** START OF Available records **

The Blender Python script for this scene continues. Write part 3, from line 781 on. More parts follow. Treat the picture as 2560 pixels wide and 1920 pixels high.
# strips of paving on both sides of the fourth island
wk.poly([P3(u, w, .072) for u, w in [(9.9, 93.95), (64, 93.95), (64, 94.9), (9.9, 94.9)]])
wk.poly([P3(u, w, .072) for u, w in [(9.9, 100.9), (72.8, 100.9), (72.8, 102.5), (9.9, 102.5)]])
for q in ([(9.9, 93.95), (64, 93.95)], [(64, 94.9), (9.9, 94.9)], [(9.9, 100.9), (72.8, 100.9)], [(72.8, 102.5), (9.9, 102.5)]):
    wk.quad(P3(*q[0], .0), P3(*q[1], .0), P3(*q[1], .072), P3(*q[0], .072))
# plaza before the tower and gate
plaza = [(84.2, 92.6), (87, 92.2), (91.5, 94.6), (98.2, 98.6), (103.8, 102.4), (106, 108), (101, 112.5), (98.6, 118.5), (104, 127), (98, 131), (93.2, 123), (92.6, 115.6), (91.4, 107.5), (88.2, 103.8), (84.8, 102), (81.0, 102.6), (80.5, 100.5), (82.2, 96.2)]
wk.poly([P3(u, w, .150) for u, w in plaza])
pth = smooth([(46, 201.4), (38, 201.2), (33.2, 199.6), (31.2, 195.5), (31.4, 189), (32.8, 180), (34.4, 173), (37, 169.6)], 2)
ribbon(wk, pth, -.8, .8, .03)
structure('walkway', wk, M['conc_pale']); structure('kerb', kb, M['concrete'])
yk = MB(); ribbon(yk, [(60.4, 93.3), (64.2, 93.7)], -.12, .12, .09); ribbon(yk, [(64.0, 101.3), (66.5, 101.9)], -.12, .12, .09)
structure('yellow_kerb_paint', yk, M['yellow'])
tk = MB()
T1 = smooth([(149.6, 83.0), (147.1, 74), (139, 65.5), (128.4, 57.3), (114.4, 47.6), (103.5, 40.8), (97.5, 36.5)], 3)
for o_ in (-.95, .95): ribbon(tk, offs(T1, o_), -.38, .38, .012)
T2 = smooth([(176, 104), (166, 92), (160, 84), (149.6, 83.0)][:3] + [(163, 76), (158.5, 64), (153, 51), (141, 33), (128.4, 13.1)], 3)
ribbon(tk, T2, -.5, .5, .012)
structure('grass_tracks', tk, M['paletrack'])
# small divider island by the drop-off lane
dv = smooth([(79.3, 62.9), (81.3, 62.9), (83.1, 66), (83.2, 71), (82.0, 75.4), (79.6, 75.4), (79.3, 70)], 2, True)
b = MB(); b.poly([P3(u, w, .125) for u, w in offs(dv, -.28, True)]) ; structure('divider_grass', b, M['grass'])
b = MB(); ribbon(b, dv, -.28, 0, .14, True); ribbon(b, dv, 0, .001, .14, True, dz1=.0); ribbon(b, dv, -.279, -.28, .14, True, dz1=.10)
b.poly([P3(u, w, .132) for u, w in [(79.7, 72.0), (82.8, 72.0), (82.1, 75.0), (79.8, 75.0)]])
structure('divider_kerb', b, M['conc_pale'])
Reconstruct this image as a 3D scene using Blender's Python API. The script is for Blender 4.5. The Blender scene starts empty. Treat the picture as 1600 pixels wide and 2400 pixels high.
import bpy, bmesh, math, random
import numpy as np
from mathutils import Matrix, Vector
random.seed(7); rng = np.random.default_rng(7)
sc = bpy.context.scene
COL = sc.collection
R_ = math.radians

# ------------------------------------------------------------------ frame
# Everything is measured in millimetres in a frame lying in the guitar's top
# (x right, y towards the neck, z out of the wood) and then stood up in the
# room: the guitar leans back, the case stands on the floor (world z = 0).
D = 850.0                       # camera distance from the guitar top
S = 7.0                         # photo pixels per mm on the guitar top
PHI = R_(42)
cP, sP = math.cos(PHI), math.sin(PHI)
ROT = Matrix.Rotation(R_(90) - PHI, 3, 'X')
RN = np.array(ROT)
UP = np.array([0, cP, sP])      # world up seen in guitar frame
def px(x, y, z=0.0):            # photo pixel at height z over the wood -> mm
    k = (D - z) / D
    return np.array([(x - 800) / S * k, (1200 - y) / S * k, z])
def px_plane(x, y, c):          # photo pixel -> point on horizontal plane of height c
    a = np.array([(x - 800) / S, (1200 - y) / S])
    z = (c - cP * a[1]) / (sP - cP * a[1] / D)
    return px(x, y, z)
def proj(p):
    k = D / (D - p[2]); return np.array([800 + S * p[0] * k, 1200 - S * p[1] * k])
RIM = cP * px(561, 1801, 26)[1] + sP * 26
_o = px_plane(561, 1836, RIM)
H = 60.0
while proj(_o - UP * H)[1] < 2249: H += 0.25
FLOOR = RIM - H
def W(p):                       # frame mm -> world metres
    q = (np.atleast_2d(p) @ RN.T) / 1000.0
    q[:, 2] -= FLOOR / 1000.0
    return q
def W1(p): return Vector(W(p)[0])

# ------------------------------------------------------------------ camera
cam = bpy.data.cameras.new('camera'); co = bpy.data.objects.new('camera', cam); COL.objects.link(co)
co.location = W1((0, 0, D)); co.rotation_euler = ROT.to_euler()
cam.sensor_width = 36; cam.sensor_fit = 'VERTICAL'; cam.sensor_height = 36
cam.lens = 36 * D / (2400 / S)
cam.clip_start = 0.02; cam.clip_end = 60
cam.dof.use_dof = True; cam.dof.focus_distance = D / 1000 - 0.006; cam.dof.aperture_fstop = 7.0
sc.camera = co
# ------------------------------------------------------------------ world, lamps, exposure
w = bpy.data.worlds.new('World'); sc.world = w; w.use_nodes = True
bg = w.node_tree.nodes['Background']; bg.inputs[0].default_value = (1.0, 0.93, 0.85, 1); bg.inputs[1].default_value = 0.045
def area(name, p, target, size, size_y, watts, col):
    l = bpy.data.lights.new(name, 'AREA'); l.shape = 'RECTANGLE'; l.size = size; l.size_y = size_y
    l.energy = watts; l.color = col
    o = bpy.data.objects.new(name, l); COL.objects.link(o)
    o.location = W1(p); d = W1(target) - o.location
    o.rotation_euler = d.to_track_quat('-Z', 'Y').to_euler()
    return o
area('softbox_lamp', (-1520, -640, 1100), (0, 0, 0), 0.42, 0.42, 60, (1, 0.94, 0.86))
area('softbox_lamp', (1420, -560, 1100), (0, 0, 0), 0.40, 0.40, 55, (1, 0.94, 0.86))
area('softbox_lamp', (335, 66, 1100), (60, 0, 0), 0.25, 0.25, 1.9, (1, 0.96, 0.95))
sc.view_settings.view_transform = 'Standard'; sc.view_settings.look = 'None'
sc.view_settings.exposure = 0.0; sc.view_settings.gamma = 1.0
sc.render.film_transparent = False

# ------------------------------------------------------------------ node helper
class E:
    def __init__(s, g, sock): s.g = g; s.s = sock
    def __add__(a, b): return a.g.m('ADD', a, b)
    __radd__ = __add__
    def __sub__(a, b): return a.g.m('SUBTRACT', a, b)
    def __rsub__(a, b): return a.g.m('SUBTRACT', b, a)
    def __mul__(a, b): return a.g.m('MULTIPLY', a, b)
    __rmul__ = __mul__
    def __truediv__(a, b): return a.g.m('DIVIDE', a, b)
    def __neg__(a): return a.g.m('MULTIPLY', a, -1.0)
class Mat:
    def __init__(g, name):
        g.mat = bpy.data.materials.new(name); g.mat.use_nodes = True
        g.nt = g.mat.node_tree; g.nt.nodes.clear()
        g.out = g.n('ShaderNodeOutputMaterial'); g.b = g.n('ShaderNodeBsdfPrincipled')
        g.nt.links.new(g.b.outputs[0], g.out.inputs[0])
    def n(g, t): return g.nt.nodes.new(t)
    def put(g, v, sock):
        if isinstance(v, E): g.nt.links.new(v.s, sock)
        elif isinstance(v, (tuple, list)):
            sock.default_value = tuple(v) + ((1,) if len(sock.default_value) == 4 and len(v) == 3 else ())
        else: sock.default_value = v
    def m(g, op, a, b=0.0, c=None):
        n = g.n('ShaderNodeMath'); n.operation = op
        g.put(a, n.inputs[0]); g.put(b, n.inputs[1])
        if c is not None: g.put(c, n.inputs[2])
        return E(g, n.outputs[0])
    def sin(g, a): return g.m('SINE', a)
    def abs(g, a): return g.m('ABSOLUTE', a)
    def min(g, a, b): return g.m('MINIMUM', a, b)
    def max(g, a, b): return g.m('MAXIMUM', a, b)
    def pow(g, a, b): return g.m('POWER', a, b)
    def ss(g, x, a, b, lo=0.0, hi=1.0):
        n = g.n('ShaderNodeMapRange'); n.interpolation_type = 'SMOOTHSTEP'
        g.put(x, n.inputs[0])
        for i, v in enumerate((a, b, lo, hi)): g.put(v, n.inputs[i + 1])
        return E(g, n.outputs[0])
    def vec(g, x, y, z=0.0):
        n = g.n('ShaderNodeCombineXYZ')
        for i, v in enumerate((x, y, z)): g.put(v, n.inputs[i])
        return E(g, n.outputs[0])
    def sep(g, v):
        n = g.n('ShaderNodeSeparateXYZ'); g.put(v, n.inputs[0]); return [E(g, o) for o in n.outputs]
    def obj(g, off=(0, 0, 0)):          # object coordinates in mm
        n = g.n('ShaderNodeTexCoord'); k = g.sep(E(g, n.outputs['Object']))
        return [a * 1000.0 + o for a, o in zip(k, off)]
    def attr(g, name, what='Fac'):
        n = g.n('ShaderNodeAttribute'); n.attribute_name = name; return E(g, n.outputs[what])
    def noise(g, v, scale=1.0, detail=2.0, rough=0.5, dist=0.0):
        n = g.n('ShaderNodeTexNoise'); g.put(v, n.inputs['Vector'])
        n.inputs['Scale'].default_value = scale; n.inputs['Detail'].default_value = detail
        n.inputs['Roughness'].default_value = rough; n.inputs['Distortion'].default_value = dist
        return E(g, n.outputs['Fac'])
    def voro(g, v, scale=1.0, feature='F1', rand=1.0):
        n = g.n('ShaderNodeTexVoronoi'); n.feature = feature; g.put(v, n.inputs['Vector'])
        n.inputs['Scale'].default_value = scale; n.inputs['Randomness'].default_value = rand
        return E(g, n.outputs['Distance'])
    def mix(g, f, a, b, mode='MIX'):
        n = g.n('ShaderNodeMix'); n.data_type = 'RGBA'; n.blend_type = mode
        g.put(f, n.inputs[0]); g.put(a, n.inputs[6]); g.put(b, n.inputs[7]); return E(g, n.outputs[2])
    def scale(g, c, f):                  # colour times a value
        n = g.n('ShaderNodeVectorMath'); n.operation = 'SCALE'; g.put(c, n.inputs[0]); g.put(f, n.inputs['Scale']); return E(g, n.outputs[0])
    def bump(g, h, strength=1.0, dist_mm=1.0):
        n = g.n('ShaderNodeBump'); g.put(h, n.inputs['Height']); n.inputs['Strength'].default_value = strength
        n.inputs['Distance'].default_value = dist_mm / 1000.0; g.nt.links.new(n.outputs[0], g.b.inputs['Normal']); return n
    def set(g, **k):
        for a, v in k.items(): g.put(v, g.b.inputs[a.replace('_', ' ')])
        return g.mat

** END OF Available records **

- _Exercise task_
Each line from the one bearing "Reconstruct this image" through the one bearing "R_ = math.radians" is to be duplicated without change; all remaining lines are to be left out.

- _Reply_
Reconstruct this image as a 3D scene using Blender's Python API. The script is for Blender 4.5. The Blender scene starts empty. Treat the picture as 1600 pixels wide and 2400 pixels high.
import bpy, bmesh, math, random
import numpy as np
from mathutils import Matrix, Vector
random.seed(7); rng = np.random.default_rng(7)
sc = bpy.context.scene
COL = sc.collection
R_ = math.radians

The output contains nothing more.